You will also need to file for the property tax exemption yourself. File Form 50-123 with your county appraisal district after installation. Keep your final invoice and system documentation. Your installer will not do this for you, and the exemption is not automatic.
For Austin Energy customers, the $2,500 rebate requires completing the Solar Education Course before your application is approved. Your installer can point you to it, but you need to complete it.
Getting at least three quotes and asking each installer to model your specific TDU territory, REP plan, and rebate eligibility side by side is the most useful thing you can do. A quote that assumes avoided-cost buyback will look very different from one assuming full retail credit, so make sure you are comparing the same assumptions across installers.
Bottom line: Is solar worth it in Texas in 2026?
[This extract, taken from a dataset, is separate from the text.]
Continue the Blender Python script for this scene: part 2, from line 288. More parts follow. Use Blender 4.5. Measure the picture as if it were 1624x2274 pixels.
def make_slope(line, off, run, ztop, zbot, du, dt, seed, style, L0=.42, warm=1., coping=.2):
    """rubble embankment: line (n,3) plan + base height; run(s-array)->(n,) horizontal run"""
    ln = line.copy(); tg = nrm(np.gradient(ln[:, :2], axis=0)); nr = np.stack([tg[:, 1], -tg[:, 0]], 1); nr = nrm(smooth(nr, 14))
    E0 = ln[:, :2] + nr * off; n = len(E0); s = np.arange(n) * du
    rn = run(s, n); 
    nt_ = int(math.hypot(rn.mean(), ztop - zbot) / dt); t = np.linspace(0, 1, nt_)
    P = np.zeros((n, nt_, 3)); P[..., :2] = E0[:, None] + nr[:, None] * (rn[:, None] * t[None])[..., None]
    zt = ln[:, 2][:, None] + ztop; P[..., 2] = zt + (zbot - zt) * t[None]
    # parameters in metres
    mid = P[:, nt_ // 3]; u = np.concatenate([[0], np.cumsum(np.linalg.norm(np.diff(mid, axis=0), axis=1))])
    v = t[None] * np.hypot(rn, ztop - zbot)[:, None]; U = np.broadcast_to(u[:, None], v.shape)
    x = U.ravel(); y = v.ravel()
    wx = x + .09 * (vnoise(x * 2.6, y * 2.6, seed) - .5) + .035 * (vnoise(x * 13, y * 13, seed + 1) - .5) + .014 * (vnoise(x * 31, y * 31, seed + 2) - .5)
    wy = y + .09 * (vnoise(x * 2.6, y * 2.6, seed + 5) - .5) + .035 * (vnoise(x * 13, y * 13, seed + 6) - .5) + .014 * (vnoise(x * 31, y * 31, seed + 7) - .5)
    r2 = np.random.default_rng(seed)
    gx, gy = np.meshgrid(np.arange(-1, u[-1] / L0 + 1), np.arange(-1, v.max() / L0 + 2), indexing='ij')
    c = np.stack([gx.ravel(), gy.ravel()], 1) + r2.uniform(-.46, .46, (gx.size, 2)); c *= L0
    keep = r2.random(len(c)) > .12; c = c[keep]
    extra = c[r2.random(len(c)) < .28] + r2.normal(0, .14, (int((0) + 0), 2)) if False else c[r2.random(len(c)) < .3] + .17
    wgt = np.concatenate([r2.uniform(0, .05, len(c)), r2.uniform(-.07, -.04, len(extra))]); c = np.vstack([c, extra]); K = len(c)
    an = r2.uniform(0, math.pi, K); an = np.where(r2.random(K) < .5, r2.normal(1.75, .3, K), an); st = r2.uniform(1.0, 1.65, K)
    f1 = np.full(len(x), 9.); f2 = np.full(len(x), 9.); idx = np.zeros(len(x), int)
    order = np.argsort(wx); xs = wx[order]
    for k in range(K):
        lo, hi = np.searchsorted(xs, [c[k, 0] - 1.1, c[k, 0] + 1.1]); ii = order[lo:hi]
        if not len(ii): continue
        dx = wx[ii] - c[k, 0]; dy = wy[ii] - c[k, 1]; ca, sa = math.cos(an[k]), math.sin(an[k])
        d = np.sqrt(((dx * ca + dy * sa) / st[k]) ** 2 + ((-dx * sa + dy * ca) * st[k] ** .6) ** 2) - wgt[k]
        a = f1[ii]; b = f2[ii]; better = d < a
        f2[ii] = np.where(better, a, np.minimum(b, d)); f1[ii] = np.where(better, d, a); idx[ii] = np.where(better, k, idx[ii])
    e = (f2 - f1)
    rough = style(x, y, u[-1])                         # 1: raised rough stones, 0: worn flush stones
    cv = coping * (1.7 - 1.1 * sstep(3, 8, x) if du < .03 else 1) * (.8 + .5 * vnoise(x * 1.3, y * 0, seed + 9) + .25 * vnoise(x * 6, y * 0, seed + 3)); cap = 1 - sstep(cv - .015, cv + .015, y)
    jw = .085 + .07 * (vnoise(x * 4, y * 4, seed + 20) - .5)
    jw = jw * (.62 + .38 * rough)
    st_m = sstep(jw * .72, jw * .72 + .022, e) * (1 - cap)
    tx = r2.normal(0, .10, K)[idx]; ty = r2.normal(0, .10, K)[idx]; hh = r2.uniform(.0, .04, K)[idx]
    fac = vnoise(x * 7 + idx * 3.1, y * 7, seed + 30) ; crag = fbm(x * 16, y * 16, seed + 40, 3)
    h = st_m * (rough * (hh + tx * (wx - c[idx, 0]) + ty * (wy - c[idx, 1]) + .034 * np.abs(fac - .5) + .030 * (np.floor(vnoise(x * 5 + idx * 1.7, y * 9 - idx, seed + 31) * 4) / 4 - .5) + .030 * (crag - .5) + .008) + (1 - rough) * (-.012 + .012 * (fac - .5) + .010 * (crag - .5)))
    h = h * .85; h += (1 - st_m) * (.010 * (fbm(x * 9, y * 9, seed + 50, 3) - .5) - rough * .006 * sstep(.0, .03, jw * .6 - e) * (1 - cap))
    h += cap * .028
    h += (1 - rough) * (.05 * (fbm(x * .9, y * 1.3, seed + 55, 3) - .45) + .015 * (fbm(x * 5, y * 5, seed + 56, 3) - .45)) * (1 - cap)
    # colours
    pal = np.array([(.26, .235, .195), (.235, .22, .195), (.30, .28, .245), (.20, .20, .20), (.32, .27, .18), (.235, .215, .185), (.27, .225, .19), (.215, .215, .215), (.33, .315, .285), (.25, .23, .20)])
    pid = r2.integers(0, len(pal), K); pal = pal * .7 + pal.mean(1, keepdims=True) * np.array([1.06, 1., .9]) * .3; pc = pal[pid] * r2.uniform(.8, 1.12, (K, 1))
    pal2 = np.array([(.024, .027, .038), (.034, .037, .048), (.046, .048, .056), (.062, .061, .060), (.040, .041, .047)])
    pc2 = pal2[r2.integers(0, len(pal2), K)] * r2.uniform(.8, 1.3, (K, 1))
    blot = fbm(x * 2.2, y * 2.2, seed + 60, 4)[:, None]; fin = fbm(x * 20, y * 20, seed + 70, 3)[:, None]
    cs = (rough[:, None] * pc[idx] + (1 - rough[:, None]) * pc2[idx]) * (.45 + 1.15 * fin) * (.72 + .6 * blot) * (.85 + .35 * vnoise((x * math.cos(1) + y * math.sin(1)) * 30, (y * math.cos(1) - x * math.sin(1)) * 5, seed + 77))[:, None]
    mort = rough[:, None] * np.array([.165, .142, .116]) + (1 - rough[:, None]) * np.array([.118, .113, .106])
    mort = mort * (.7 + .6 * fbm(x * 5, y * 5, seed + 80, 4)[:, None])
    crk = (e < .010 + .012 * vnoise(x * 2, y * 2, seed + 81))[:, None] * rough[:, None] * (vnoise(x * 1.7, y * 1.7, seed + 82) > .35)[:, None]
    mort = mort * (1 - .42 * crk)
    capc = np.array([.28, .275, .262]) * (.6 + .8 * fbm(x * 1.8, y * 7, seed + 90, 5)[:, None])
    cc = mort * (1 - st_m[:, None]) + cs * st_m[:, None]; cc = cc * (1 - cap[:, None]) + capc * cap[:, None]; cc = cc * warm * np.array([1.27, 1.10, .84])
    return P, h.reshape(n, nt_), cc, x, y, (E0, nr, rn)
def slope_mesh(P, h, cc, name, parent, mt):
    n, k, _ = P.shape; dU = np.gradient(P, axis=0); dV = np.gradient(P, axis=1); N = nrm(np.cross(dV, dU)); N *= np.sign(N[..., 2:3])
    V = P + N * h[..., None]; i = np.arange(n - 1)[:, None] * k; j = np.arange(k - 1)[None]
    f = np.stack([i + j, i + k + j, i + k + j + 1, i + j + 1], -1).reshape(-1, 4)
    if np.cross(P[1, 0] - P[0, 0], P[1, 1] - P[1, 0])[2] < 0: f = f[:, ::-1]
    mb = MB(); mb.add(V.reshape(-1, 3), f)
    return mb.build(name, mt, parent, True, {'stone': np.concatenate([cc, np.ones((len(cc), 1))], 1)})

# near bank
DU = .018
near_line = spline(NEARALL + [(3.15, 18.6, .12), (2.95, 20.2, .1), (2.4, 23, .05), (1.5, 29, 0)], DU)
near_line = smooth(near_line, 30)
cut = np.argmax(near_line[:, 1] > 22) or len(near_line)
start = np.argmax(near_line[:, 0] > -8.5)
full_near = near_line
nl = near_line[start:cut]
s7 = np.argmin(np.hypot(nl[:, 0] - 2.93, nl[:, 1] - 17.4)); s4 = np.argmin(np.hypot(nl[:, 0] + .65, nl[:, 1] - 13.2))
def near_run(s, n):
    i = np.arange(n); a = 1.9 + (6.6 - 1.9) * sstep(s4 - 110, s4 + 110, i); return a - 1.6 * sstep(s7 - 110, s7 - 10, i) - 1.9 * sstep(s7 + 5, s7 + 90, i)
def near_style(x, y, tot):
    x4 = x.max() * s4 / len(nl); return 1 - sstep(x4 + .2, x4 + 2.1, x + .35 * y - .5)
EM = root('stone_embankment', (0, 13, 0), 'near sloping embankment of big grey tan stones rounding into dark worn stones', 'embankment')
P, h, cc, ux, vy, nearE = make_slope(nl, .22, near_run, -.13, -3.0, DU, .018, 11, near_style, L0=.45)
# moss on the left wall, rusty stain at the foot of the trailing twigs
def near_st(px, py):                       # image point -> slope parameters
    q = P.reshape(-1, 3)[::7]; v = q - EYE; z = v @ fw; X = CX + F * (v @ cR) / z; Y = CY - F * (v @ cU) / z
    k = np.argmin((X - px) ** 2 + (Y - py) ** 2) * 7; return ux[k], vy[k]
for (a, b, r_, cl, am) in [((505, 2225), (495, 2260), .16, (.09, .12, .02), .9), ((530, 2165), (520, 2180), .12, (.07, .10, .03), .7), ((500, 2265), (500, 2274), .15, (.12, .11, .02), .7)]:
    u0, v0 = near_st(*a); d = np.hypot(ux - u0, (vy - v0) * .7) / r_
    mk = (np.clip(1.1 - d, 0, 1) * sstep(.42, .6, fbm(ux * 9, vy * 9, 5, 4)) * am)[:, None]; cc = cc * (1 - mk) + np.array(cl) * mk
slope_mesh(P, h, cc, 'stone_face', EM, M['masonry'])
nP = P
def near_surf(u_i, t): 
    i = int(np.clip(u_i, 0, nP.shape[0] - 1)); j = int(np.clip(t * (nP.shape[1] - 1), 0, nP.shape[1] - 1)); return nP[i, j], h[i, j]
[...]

Yes, but the degree to which it is depends more on decisions you make before installation than on your roof or location. Texas homeowners who choose the right REP buyback plan, take advantage of available local rebates, and size their system to their actual consumption can achieve payback periods competitive with any state in the country.
The grid resilience argument has become genuinely compelling post-Uri, particularly for families who cannot afford multi-day power outages. Battery storage adds cost but is increasingly required for major rebates in the DFW market and provides real insurance against ERCOT grid events.
The main risk in Texas is going in without doing the REP research and ending up on an avoided-cost buyback plan when a full retail plan was available. That single decision can be worth thousands of dollars over the life of the system.